Scene modeling code data
══════════════════════════════
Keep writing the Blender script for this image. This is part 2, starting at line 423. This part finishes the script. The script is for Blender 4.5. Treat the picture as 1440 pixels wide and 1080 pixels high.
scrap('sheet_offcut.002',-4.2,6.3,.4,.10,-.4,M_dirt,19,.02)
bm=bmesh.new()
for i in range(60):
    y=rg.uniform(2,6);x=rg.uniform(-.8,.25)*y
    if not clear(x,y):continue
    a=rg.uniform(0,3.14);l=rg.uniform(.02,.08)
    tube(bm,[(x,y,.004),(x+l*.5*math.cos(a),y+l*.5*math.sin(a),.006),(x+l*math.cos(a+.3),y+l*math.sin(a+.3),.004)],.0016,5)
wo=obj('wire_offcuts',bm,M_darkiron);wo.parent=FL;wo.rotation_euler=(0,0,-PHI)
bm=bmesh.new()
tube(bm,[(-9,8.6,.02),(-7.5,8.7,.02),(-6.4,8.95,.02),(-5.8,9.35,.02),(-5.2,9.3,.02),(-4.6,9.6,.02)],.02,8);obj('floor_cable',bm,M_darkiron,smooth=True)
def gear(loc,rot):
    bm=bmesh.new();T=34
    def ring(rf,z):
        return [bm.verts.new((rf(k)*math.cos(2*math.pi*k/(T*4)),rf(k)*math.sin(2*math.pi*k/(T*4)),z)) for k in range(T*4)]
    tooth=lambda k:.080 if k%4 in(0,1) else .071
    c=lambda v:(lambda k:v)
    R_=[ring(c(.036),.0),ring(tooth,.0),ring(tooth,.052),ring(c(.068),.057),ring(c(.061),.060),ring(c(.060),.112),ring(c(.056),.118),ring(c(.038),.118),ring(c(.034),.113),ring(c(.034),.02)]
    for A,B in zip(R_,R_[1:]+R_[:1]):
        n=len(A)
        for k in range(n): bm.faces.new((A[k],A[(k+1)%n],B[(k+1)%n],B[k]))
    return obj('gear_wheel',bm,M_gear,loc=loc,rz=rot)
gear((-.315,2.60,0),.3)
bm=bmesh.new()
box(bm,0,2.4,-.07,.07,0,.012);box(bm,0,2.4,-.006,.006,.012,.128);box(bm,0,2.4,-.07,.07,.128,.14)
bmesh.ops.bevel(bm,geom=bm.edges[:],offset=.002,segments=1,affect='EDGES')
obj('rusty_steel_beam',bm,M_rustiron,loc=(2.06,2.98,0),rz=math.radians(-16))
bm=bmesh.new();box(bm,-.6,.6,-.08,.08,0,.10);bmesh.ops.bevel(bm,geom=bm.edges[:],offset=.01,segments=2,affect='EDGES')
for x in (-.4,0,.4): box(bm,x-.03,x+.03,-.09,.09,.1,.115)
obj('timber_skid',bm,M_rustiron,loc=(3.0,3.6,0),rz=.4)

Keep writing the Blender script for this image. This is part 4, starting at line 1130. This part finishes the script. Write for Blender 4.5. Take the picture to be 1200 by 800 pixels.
══════════════════════════════
### Do this
Every line above should be printed again exactly as it stands.

### Correct output
Keep writing the Blender script for this image. This is part 2, starting at line 423. This part finishes the script. The script is for Blender 4.5. Treat the picture as 1440 pixels wide and 1080 pixels high.
scrap('sheet_offcut.002',-4.2,6.3,.4,.10,-.4,M_dirt,19,.02)
bm=bmesh.new()
for i in range(60):
    y=rg.uniform(2,6);x=rg.uniform(-.8,.25)*y
    if not clear(x,y):continue
    a=rg.uniform(0,3.14);l=rg.uniform(.02,.08)
    tube(bm,[(x,y,.004),(x+l*.5*math.cos(a),y+l*.5*math.sin(a),.006),(x+l*math.cos(a+.3),y+l*math.sin(a+.3),.004)],.0016,5)
wo=obj('wire_offcuts',bm,M_darkiron);wo.parent=FL;wo.rotation_euler=(0,0,-PHI)
bm=bmesh.new()
tube(bm,[(-9,8.6,.02),(-7.5,8.7,.02),(-6.4,8.95,.02),(-5.8,9.35,.02),(-5.2,9.3,.02),(-4.6,9.6,.02)],.02,8);obj('floor_cable',bm,M_darkiron,smooth=True)
def gear(loc,rot):
    bm=bmesh.new();T=34
    def ring(rf,z):
        return [bm.verts.new((rf(k)*math.cos(2*math.pi*k/(T*4)),rf(k)*math.sin(2*math.pi*k/(T*4)),z)) for k in range(T*4)]
    tooth=lambda k:.080 if k%4 in(0,1) else .071
    c=lambda v:(lambda k:v)
    R_=[ring(c(.036),.0),ring(tooth,.0),ring(tooth,.052),ring(c(.068),.057),ring(c(.061),.060),ring(c(.060),.112),ring(c(.056),.118),ring(c(.038),.118),ring(c(.034),.113),ring(c(.034),.02)]
    for A,B in zip(R_,R_[1:]+R_[:1]):
        n=len(A)
        for k in range(n): bm.faces.new((A[k],A[(k+1)%n],B[(k+1)%n],B[k]))
    return obj('gear_wheel',bm,M_gear,loc=loc,rz=rot)
gear((-.315,2.60,0),.3)
bm=bmesh.new()
box(bm,0,2.4,-.07,.07,0,.012);box(bm,0,2.4,-.006,.006,.012,.128);box(bm,0,2.4,-.07,.07,.128,.14)
bmesh.ops.bevel(bm,geom=bm.edges[:],offset=.002,segments=1,affect='EDGES')
obj('rusty_steel_beam',bm,M_rustiron,loc=(2.06,2.98,0),rz=math.radians(-16))
bm=bmesh.new();box(bm,-.6,.6,-.08,.08,0,.10);bmesh.ops.bevel(bm,geom=bm.edges[:],offset=.01,segments=2,affect='EDGES')
for x in (-.4,0,.4): box(bm,x-.03,x+.03,-.09,.09,.1,.115)
obj('timber_skid',bm,M_rustiron,loc=(3.0,3.6,0),rz=.4)

Keep writing the Blender script for this image. This is part 4, starting at line 1130. This part finishes the script. Write for Blender 4.5. Take the picture to be 1200 by 800 pixels.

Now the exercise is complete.